Kathy A - Oct 10, 2007 1:51:44 pm PDT #6005 of 10001
We're very stretchy. - Connie Neil

That's like Discovery Channel insisting on blurring out animal genitalia on Dirty Jobs.


Matt the Bruins fan - Oct 10, 2007 1:53:05 pm PDT #6006 of 10001
"I remember when they eventually introduced that drug kingpin who murdered people and smuggled drugs inside snakes and I was like 'Finally. A normal person.'” —RahvinDragand

The insanely difficult Art History prof I mentioned earlier today graded on a strict bell curve within the single class he was grading. Which had 7 students, so only one person could earn an A and one was guaranteed a D no matter how hard they studied.

I also bear a seething grudge toward him for marking one of my papers down because I didn't use the words chiaroscuro and tenebrism in it—vocabulary that he had not yet taught in class. (I believe I dealt with bold light/dark contrasts being used to dramatic effect in the artworks being discussed, so the concepts were there even if the specific terminology was not.)


Jesse - Oct 10, 2007 1:59:36 pm PDT #6007 of 10001
Sometimes I trip on how happy we could be.

Except iTunes thinks that "cum" is a bad word and displays it as "c*m".

Ha!!

I don't remember college in as much detail as some of you people. When I got my transcript a few years ago, there were classes I would have sworn I'd never taken.


bon bon - Oct 10, 2007 2:05:21 pm PDT #6008 of 10001
It's five thousand for kissing, ten thousand for snuggling... End of list.

If you know in which state they are members of the bar, you can sometimes find them on the webpage for the bar association. The New York State Bar Association has a link to a search for NY attorneys on its website. Search For NY Attorneys.

This looks like what I'm looking for...thanks!


Burrell - Oct 10, 2007 2:08:36 pm PDT #6009 of 10001
Why did Darth Vader cross the road? To get to the Dark Side!

Or at least, they start college less prepared than they used to.

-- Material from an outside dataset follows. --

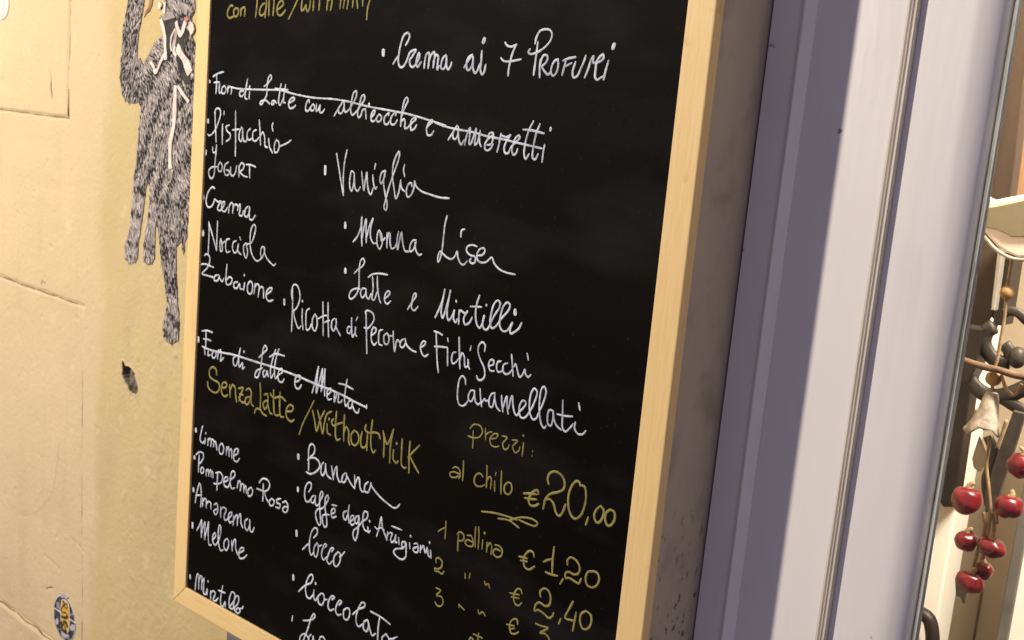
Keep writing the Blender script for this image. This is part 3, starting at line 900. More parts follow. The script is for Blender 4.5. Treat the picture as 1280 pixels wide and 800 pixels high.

I find that we have to spoon feed students a lot of stuff that I wasn't given in college, and that failure spoon feed results in students who panic and flail and find themselves unable to perform said task. I wouldn't call that entitlement, not sure what I'd call it. Lack of life skills? But dude, I lacked life skills when I was a freshman, somehow I coped.